Let’s say, we have some fictional binary format. It has two versions, and each matches to its own sequence of bytes, though they are quite similar. V1 can’t be processed, and V2 can.

  • If a sequence starts with 0x88 followed by A or B, then it’s V1.
  • If a sequence starts with 0x88 followed by X, then it’s V2.
#[derive(Debug, PartialEq)]
pub enum Version { V1, V2 }


pub fn parse_header(header: &[u8]) -> Option<(Version, Vec<u8>)> {
  match header {
    | [0x88, b'A' | b'B', contents @ ..] => Some((Version::V1, contents.to_vec())),
    | [0x88, b'X', contents @ ..] => Some((Version::V2, contents.to_vec())),
    | _ => None,
  }
}

Playground with tests

In the first branch we first check if slice starts with 0x88, and then check for two alternatives: b'A' and b'B'.

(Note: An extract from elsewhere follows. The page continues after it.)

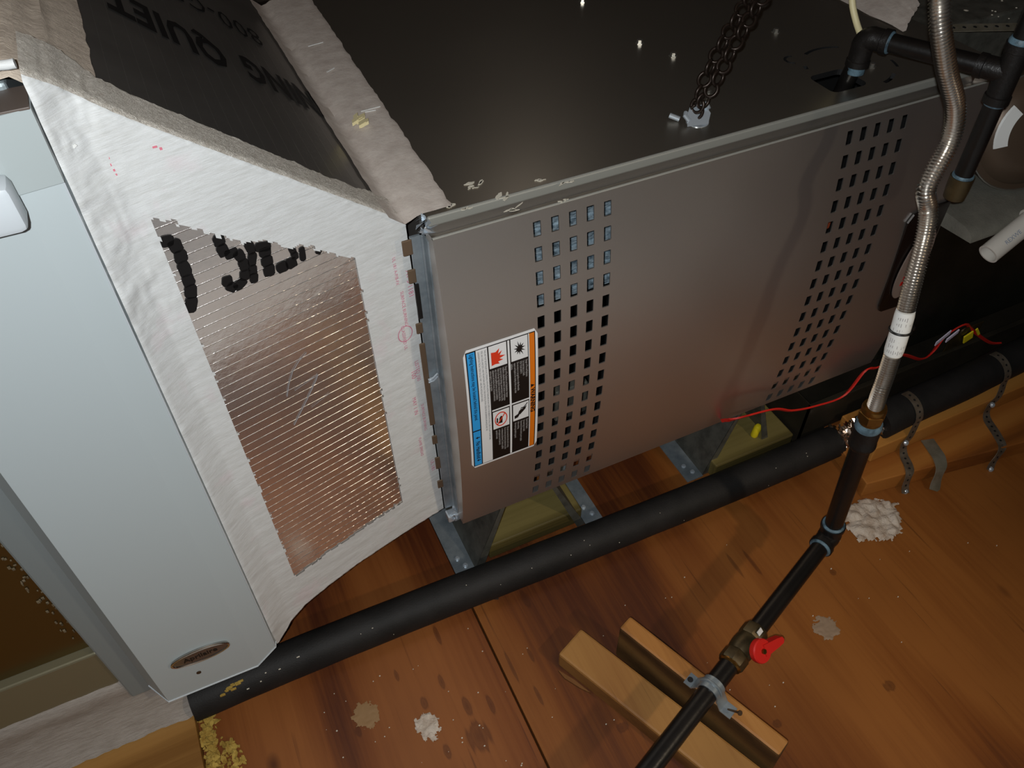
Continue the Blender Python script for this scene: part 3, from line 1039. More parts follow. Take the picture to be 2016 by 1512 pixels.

In TypeScript something similar would look less terse and pretty.

import { Just, Nothing, type Maybe } from 'purify-ts/Maybe'


enum Version { V1, V2 }


function parseHeader(header: Array<number>): Maybe<[Version, Array<number>]> {
  const [magic, version, ...rest] = header


  if (magic !== 0x88) {
    return Nothing
  }


  switch (version) {
    case 'A'.charCodeAt(0):
    case 'B'.charCodeAt(0): return Just([Version.V1, rest])
    case 'X'.charCodeAt(0): return Just([Version.V2, rest])
    default: return Nothing
  }
}

Nothing special here, except using enums, which most TypeScript devs don’t recommend to use (and for a good reason, especially before 5.0), but they’ve got an overhaul in 5.0 and finally are typesafe.

Conclusion

As you can see, slice patterns aren’t that complex compared to other features in Rust, and they can greatly improve the expressiveness of your code. I really like how fine-grain you can be when defining patterns, and it’s one of the functional features — among others, like iterators and immutability by default — that probably outmatches (pun intended) the very same feature in Haskell.